PoW and PoS algorithms left room for monopolies. Participants with more computing power in PoW and participants with a larger supply of tokens in PoS receive more profit and power over systems.
In 2013, Daniel Larimer developed Delegated-proof-of-stake (DPoS) – a type of PoS, similar in principle to the representative democracy of modern countries. In DPoS systems, participants use their tokens to select validators who validate and add blocks for reward. The algorithm was used by Larimer in his blockchain projects: BitShares, then in Steem and EOS.
Today top 2 blockchains by the volume of operations performed per day operate on the basis of the Delegated-Proof-of-Stake algorithm (EOS – $2 bn/day, Tron – $650 mil/day).
However the real doomsday for a lot of GPU-miners will come as soon as Ethereum will update to PoS or DPoS in a few years. There is still a lot in store for ETH in terms of mining, but the second cryptocurrency should abandon PoW sooner or later. While the proof of stake Ethereum date was originally set for January 2020, this deadline has been missed and it isn’t clear when Ethereum’s PoS will launch now. Guesses vary from sometime in 2021 to 2022 or later.
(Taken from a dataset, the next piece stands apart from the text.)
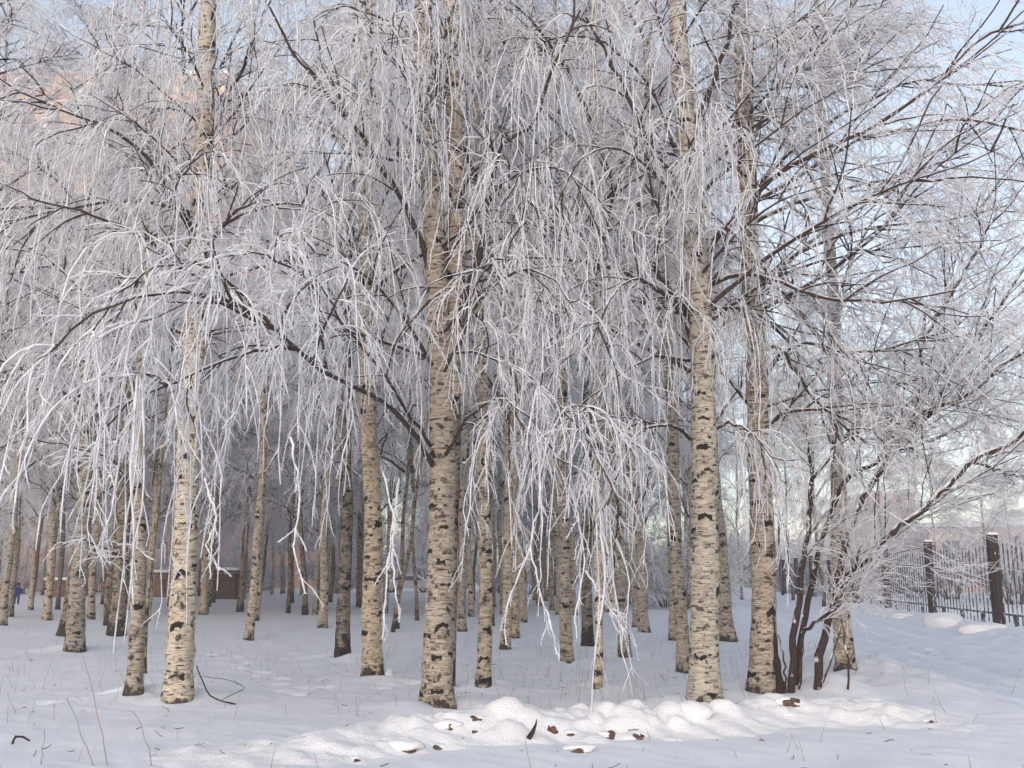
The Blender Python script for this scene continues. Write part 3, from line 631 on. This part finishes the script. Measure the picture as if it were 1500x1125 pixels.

Is there really an alternative?
Yes, and we have been developing Megamind so GPU miners can join our service and solve practical computational tasks in the way they are accustomed to. One of our early-days motto was “We create mining of reality”, which is exactly that and more.
We want to mimic cryptocurrency mining pools, but in our case every pool will solve some particular task: e.g. computer vision training, 3D render, or other intensive computations with a lot of tensor math.
We plan to release our beta in Q4 2020 and to become operational in 2021 to save a lot of GPU miners who in other case will liquidate their businesses and sell their hardware at very low prices (because nobody wants to game on GPU used in mining, and who else would want so many 1080Ti’s ?).